### DATA PROVIDED
·····

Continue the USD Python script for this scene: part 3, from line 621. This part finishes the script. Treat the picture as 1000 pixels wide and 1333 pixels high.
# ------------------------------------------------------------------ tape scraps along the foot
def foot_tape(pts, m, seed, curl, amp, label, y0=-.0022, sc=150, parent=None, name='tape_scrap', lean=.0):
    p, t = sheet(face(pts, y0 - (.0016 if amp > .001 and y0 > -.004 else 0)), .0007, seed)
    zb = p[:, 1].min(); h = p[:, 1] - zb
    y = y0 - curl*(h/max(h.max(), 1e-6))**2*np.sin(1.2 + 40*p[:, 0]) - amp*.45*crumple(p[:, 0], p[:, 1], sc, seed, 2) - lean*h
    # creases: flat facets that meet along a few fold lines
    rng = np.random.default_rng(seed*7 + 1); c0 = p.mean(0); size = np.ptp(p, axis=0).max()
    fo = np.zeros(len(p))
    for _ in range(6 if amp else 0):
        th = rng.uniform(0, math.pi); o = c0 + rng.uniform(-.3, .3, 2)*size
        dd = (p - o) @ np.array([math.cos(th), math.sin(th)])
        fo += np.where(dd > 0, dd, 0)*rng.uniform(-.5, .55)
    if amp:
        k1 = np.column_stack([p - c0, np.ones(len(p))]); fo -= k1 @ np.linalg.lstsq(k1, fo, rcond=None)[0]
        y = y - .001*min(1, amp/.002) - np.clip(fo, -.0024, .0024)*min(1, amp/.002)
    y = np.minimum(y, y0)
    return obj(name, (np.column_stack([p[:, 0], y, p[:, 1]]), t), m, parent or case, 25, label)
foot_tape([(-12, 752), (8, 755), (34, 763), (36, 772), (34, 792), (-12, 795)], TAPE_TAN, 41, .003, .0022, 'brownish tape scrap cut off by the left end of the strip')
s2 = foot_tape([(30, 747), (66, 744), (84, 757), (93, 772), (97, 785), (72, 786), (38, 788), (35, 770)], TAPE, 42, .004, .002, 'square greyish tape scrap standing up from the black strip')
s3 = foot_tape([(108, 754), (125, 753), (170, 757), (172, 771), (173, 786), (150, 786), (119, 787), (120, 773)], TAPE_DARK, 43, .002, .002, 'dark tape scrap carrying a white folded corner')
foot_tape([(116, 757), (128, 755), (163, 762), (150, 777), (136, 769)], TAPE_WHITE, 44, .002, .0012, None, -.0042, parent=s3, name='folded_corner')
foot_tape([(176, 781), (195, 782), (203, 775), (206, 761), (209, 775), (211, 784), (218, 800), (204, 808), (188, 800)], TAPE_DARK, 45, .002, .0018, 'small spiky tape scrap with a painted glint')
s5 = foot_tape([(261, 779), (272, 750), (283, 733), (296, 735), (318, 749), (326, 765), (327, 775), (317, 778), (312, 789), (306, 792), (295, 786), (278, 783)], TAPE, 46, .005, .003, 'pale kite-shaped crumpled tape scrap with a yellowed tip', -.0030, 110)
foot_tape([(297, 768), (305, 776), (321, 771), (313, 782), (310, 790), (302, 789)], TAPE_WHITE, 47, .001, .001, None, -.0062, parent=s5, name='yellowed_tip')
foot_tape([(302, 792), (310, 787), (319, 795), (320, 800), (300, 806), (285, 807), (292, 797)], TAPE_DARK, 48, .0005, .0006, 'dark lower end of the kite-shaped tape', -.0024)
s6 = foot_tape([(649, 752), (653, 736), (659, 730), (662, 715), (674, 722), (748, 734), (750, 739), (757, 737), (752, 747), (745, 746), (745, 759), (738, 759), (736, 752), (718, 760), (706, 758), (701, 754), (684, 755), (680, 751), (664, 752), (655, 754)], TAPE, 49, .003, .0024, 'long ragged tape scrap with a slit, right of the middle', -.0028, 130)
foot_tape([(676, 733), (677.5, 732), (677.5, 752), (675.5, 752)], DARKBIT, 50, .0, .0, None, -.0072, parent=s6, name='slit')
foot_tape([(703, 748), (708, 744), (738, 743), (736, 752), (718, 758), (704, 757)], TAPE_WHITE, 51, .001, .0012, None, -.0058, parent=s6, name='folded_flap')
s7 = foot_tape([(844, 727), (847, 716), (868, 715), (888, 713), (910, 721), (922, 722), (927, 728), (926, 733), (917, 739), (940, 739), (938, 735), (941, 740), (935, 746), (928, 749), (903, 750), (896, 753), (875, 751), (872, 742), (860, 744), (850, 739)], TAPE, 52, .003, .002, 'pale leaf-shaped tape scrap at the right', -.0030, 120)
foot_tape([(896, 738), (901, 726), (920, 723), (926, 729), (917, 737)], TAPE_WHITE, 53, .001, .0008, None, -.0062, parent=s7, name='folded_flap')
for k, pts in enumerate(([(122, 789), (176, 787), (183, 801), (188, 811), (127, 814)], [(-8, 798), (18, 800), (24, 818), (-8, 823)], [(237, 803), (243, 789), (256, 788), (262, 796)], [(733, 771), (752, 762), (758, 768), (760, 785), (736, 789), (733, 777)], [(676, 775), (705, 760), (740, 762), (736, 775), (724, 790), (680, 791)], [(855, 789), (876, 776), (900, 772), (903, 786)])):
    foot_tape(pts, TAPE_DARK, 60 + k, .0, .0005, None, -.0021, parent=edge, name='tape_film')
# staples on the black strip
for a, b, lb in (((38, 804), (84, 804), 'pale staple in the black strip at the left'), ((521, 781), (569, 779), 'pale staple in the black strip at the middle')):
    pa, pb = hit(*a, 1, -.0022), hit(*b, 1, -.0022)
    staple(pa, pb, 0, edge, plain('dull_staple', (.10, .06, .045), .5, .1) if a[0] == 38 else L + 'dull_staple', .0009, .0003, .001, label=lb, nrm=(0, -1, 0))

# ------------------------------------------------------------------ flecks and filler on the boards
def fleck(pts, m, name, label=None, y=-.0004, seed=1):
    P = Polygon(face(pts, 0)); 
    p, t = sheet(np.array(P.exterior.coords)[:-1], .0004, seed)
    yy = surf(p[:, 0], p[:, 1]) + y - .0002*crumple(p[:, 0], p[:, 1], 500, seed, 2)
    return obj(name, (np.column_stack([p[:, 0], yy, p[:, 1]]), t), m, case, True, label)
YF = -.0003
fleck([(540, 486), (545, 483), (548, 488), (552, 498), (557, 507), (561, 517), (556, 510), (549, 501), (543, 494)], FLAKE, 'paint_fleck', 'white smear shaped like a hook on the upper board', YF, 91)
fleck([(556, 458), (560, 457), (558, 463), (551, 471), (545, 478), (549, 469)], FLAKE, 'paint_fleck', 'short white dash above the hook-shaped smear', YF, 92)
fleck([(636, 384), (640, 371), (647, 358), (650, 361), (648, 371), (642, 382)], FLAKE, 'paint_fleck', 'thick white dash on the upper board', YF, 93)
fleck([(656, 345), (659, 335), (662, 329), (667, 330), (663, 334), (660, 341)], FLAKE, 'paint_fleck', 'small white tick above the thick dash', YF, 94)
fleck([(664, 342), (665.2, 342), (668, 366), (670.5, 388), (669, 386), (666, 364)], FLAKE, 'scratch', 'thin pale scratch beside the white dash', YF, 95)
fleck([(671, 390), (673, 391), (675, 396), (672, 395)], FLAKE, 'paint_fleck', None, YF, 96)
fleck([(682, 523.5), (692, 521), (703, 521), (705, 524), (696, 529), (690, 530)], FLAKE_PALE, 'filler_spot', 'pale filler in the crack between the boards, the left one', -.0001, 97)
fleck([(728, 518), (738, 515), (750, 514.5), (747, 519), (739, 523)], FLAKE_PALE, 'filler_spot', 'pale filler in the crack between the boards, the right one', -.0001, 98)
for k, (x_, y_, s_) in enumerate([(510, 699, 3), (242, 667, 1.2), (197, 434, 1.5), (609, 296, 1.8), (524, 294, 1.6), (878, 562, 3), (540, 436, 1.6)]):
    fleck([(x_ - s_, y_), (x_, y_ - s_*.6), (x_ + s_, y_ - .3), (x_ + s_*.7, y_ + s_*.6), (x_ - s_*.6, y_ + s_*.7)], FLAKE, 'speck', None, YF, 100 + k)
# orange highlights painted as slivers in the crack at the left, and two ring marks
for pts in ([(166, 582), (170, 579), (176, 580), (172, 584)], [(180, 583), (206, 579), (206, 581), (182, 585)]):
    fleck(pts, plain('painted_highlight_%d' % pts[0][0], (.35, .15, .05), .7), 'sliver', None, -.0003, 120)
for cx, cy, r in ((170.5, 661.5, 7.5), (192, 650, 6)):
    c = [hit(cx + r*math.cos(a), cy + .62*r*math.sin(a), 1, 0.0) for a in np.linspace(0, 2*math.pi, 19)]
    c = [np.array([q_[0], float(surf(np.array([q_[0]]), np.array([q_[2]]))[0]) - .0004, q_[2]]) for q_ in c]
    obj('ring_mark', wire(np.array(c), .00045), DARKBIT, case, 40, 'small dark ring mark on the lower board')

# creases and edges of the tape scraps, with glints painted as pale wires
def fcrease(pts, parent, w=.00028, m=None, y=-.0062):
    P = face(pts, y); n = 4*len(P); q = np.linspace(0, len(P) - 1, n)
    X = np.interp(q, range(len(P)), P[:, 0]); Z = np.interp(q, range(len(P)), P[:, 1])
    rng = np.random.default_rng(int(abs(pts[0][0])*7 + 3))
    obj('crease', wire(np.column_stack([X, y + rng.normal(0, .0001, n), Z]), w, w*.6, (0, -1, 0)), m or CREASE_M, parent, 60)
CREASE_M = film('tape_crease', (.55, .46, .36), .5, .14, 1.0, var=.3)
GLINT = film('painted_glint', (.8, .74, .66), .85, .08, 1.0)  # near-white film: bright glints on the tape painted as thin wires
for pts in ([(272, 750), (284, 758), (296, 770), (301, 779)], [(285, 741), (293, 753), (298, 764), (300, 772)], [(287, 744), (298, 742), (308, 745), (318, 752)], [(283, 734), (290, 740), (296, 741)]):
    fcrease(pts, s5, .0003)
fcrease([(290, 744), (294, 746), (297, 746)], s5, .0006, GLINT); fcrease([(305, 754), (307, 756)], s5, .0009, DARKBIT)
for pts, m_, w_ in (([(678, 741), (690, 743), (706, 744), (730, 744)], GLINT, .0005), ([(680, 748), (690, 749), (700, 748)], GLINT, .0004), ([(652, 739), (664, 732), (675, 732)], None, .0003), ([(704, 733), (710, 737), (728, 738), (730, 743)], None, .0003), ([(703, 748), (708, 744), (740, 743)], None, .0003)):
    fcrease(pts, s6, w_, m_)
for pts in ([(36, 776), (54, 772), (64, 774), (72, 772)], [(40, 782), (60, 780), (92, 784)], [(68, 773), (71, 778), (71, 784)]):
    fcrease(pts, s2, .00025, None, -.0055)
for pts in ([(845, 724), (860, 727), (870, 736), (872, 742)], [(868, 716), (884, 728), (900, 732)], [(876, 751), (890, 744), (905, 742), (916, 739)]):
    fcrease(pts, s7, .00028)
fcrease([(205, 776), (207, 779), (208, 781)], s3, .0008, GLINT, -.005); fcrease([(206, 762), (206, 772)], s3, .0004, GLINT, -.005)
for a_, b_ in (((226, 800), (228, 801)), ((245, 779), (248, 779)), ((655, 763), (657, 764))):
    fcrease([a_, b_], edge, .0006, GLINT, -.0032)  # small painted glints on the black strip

·····

### OBJECTIVE
Report only how many lines of the listing hold the word "from".

### SOLUTION FOR THIS PROBLEM
2